Minhas Senhoras e meus Senhores

Regressemos a uma realidade mais perto de nós.

A república democrática entrosa a sua defesa nacional numa opinião pública esclarecida e estruturada.

Dito de outro modo: a república democrática só sabe defender-se se os cidadãos quiserem e os cidadãos só quererão defender-se se estiverem bem informados.

Já não é a primeira vez que saliento aos senhores auditores a dimensão da opinião pública na república moderna no relativo às questões de defesa – e não quero deixar de referir o papel que os cursos de auditores têm tido e por certo continuarão a ter, não só na formação de uma elite mas também como fermento que, com outras correntes, informe suficientemente o conjunto dos cidadãos.

Todos estamos hoje certos que a divisão social do trabalho nos permite dispensar exércitos de cidadãos e manter vigorosa a República democrática.

Embora muitos continuem a considerar que o princípio da nação em armas é o que melhor satisfaz os ideais republicanos.

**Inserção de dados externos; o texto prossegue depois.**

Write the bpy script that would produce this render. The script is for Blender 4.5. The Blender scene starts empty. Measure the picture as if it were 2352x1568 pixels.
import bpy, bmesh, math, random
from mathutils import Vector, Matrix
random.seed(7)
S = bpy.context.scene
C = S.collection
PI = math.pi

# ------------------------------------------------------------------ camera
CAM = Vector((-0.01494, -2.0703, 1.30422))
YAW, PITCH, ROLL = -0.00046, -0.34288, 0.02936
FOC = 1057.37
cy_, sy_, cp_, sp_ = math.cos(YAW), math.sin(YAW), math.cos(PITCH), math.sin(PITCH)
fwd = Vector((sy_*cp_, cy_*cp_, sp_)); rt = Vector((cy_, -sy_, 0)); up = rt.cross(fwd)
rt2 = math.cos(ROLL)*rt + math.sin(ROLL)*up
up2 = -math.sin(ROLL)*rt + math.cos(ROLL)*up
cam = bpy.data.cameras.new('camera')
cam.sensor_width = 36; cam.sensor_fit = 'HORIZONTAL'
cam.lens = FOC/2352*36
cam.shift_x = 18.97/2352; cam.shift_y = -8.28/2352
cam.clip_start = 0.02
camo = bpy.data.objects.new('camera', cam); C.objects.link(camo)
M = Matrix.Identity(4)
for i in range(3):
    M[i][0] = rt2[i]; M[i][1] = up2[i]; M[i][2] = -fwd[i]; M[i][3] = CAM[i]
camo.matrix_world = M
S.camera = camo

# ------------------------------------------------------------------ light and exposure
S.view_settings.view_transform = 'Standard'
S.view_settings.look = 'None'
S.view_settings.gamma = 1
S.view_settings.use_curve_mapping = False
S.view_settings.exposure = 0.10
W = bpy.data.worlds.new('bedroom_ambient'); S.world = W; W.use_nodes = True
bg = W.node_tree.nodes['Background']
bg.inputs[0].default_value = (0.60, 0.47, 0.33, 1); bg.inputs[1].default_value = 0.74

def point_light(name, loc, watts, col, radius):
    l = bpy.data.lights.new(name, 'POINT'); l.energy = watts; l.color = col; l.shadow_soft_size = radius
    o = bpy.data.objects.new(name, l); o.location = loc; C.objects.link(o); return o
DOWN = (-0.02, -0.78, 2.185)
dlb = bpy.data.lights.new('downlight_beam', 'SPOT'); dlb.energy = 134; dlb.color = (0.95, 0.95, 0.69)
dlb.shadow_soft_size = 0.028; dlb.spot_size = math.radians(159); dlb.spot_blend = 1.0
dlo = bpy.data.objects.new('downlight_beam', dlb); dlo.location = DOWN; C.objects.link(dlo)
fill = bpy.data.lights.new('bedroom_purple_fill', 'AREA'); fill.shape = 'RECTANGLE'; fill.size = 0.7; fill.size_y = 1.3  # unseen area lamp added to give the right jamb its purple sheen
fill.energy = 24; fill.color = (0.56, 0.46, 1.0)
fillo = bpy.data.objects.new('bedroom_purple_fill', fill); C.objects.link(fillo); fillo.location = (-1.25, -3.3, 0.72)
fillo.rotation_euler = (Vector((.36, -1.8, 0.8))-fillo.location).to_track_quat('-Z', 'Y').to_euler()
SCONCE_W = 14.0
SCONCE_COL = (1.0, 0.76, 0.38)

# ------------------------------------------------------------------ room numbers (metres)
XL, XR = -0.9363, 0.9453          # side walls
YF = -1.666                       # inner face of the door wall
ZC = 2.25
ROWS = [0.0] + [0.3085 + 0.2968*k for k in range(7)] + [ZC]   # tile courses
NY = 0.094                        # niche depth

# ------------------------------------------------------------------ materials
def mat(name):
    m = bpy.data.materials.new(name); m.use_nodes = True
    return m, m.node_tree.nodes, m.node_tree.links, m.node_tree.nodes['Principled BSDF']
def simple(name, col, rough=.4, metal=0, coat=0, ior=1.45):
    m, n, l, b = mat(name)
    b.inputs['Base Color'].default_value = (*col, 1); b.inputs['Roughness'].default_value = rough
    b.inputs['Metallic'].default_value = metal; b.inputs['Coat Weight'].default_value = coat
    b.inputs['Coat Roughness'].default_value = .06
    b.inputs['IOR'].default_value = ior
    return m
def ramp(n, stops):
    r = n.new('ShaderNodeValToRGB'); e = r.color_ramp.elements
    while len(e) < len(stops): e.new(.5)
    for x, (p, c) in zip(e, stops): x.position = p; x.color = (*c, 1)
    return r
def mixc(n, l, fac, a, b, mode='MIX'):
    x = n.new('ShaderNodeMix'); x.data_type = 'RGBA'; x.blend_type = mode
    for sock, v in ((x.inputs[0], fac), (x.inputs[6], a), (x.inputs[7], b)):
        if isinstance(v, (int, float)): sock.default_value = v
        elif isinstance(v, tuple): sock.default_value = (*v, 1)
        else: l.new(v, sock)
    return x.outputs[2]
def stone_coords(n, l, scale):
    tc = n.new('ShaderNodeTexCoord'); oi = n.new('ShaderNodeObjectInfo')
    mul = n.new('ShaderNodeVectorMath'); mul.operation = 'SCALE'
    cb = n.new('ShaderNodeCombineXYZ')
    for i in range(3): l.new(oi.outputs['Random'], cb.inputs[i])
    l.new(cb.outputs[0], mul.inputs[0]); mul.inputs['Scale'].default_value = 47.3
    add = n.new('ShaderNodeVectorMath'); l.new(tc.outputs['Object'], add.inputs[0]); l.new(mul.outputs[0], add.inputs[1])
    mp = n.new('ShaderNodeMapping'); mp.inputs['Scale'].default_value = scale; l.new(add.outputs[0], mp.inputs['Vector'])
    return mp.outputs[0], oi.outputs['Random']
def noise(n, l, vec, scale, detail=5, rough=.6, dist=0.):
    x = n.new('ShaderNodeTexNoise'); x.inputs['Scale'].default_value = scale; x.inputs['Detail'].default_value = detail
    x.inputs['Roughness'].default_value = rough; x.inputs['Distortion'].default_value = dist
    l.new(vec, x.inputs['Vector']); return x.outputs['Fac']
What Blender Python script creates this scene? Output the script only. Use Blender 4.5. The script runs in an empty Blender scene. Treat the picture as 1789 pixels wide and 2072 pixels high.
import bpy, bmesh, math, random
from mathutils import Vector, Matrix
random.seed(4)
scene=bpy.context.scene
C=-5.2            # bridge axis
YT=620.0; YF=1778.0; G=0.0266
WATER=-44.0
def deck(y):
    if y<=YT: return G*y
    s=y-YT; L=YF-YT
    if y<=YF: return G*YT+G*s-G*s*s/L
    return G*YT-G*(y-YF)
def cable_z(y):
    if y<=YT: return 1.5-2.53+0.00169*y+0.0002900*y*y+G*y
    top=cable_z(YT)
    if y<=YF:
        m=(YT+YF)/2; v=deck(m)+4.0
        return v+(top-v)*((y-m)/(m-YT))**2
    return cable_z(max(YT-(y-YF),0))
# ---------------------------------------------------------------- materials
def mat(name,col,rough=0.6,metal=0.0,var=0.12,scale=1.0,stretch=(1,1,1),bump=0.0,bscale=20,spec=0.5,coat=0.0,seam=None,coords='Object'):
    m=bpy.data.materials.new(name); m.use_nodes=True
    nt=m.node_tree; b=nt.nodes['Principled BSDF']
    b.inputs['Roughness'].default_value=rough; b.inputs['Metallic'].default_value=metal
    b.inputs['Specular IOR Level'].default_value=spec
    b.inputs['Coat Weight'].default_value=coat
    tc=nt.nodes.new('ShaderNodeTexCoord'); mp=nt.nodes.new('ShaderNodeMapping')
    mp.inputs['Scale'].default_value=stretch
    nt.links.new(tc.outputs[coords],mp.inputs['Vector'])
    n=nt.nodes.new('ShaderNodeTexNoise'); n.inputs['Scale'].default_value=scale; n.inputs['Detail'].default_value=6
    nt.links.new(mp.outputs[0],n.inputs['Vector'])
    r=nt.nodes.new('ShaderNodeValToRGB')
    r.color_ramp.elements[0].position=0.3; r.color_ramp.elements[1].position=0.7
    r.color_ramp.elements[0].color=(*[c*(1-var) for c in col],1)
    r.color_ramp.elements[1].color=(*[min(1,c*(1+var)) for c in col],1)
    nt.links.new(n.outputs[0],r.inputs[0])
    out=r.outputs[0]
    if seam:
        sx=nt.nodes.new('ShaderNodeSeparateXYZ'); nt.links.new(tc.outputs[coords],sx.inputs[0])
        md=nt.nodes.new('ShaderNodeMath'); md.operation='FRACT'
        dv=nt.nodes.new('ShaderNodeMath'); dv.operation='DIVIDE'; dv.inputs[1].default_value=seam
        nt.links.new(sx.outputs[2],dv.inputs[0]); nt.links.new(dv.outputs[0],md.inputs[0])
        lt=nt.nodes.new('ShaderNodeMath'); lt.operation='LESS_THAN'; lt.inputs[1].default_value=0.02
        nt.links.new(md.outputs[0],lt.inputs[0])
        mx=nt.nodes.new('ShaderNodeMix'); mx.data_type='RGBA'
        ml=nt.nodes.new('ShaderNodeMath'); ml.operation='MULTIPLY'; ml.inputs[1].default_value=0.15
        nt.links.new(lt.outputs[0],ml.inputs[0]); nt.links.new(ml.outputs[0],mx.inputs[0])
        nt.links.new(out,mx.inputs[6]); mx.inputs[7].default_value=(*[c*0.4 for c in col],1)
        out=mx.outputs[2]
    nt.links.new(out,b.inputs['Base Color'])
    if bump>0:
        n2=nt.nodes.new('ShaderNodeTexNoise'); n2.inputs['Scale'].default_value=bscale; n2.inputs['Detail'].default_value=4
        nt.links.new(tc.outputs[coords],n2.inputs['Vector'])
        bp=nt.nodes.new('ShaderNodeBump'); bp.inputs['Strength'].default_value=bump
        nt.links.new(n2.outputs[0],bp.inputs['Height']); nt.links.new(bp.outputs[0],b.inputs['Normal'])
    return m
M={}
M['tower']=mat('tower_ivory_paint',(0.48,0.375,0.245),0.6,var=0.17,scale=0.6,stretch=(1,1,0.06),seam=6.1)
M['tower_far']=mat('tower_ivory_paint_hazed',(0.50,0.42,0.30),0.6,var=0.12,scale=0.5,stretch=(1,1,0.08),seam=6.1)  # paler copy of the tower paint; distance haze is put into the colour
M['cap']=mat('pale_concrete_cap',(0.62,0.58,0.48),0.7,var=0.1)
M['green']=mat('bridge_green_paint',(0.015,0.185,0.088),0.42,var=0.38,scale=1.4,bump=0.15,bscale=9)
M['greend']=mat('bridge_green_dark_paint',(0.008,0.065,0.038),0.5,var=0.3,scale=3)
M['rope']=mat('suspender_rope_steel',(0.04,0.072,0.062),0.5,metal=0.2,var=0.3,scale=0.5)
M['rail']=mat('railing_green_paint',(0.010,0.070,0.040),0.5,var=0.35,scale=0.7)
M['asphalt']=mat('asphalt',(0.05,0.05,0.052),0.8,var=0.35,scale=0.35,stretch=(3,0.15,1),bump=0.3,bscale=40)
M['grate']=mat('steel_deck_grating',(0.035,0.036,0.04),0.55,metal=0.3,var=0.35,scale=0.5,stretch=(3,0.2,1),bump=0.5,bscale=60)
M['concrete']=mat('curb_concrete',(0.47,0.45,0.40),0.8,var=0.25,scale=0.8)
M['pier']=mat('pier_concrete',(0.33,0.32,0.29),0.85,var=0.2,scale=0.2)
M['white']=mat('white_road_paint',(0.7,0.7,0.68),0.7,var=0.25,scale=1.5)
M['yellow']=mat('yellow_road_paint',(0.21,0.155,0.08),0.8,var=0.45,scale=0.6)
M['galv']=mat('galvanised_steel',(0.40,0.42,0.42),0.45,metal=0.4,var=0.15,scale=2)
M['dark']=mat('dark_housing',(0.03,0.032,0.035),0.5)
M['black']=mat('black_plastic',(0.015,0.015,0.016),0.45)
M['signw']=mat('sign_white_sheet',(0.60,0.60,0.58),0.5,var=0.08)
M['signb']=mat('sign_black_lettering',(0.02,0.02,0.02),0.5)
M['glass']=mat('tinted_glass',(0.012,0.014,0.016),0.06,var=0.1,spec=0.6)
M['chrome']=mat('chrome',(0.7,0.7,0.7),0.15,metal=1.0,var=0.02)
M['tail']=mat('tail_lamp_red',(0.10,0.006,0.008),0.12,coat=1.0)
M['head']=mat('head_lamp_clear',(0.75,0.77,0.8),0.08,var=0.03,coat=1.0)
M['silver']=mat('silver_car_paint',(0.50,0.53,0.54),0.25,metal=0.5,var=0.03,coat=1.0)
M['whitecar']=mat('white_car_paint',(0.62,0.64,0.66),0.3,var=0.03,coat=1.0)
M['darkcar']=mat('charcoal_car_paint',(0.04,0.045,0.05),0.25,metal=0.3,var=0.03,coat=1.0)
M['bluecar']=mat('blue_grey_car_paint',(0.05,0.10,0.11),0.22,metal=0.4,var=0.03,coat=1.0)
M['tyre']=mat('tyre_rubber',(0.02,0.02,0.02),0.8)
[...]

Mas todos julgamos saber que uma cidadania informada e firme nas suas convicções é a base que compatibiliza a República moderna e a defesa nacional, as forças armadas, as necessidades de segurança.
A formação da opinião pública requer uma interacção positiva entre os profissionais da defesa nacional e os outros cidadãos.

As instituições públicas têm nessa interacção uma responsabilidade peculiar.

A sociedade civil – outro nome para o conjunto dos cidadãos – é em última análise a grande responsável pela articulação entre os especialistas de defesa e o príncipe moderno – que é, precisamente, o corpo eleitoral.

A vossa associação de auditores de defesa nacional assumiu as suas responsabilidades neste campo e não posso se não incentivar-vos a concretizarem.

Há porém muito a fazer no terreno da informação da opinião pública.
Os problemas de defesa nacional são muitas vezes abordados de modo irresponsável, como se fossem noticiados apenas por terem dado escândalo ou por a notícia ser susceptível de escândalo – escândalo real ou suposto, digamo-lo de passagem.


Minhas Senhoras e meus senhores:

Já o disse e julgo ser meu dever repeti-lo: os cidadãos portugueses necessitam de mais e melhor informação sobre as forças armadas e a defesa nacional. De uma informação que rejeite todos os excessos e que revele todos os factos relevantes.

Formulo votos que este vosso congresso seja um momento importante na renovação deste esforço de informação sobre os problemas de defesa nacional numa república democrática moderna.